The despotism front may have gained legally, but they have lost politically. The last time that the people of Turkey went to the polls, the AKP received 49.5 per cent of the vote, while its current ally, MHP, obtained 12 per cent. Their combined plea for the constitutional change that was voted garnered a mere 51 per cent, which obviously implies a loss of fully 10 percentage points!

MHP has suffered a terrible blow. Its leader Bahçeli has arrived at the end of the road. Together with the loss of his only ally and faced with growing restlessness in his own party, Erdoğan is also faced with the pressure of TUSİAD, the main organ of the pro-Western/secular wing of the bourgeoisie, which published a kind of warning to him at the closing of the polls, before the results were known, demanding an end to the state of emergency, independence of the judiciary, freedom of expression, as well as “reforms in the labour market” and alignment with the policies of NATO. He is also under the pressure of the US, which is keeping the Iranian magnate Reza Zarrab, king of corruption in alliance with many former ministers, as hostage to push him in directions the US wants.

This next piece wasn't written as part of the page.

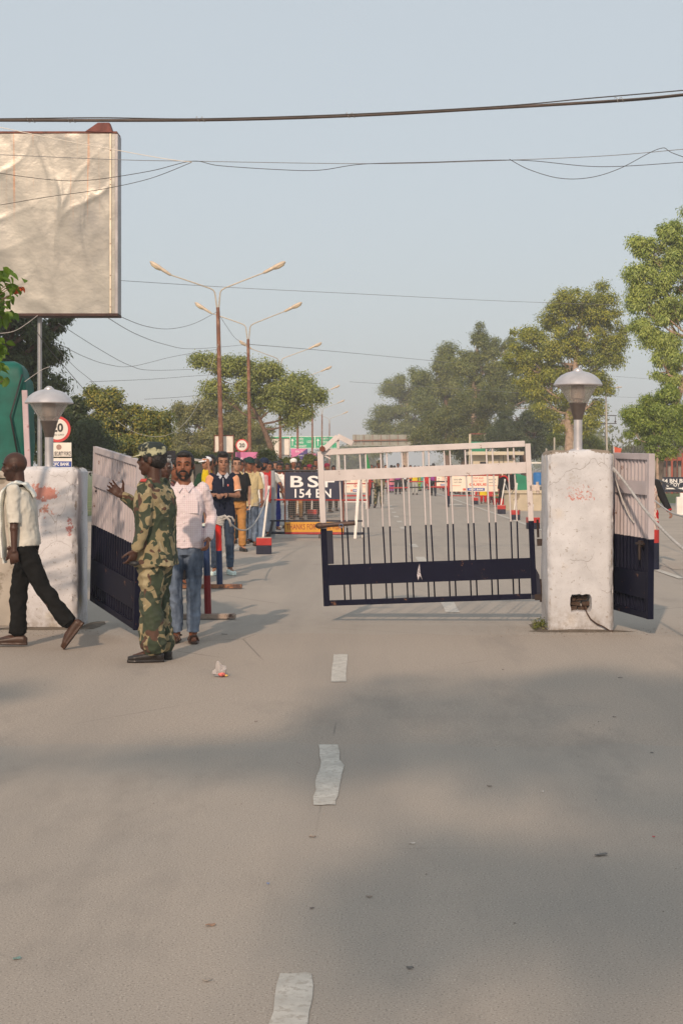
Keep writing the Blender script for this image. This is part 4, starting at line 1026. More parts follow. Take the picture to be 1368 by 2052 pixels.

The working class of Turkey, as well as the large labouring masses, are faced with the threat of loss of many positions, rights and gains acquired in the past. The AKP also promises the people of Turkey internal strife, even civil war. The Erdoğan administration is sending the sons of workers and peasants to die in wars that promise nothing to the labouring masses. To the reality of wars in the Middle East, the AKP adds the rise of tension with both of its Western neighbours, Greece and Bulgaria.

Let us not bow before either the AKP or TUSİAD. Let us not let the US enjoy a free hand in Turkey simply because Erdoğan is threatened by a hostage. Whichever way they voted in the referendum, the workers and toilers of Turkey need to come together and say NO to fratricide, NO to despotism, NO to exploitation, and NO to imperialism!

DIP will continue fighting despotism, exploitation and imperialism after, as well as before, the referendum. It will seek to position itself with ever deeper roots in the working class. And in this endeavour it will reach out to its comrades, its sister parties, all genuine revolutionary Marxists and all forces that fight imperialist capitalism. It will seek internationalist solidarity not to receive help, but to extend and receive solidarity against the Trumps and the Erdoğans and the Le Pens and the Orbans and the Dutertes and the Modis of this world!